Pantheist Worldview

The pantheist worldview sees reality as one and the same with divinity, and rejects the idea of a personal god or gods. For example, the work of the 17th-century philosopher Baruch Spinoza became a major source of pantheism as a separate theology and philosophy in post-Renaissance Europe. Spinoza identified God with Nature. Consequently, Spinoza did not contrast God and the world as different and distinct as cause and effect. Thus, Spinoza rejected the idea that God was the immaterial/supernatural cause of the material/natural world (Stumpf, 1975). In fact, for Spinoza the whole of reality consists of a single substance (i.e. God/Nature) with infinite attributes; with people being just one mode of some of these attributes of God/Nature. Hence, given that for Spinoza humanity was an integral part of Nature/God, there could be no relationship between God and humanity, but only a fundamental unity between them (Stumpf, 1975).

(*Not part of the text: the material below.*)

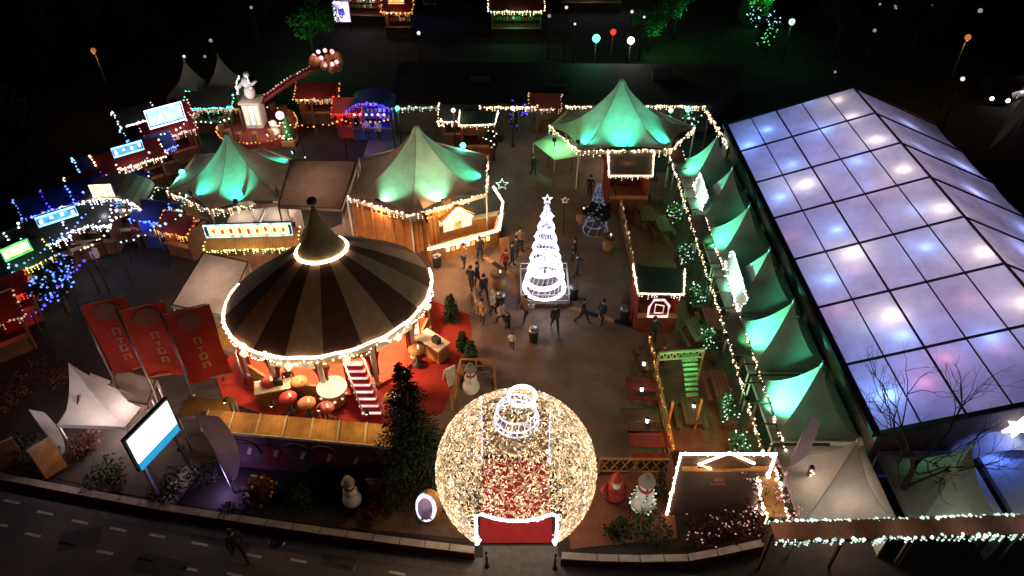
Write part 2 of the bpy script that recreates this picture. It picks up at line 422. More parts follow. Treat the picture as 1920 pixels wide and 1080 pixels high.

It is also worth noting that Spinoza also argued that all modes of God’s attributes (i.e. all possible aspects of reality) are fixed from eternity; and that neither the universe, nor human history, nor even behavior of individual humans, has any end, purpose, or final cause (Stumpf, 1975).

References

Stumpf, S. E. (1975). Socrates to Sartre: A history of philosophy (2nd ed.). New York, NY: McGraw-Hill.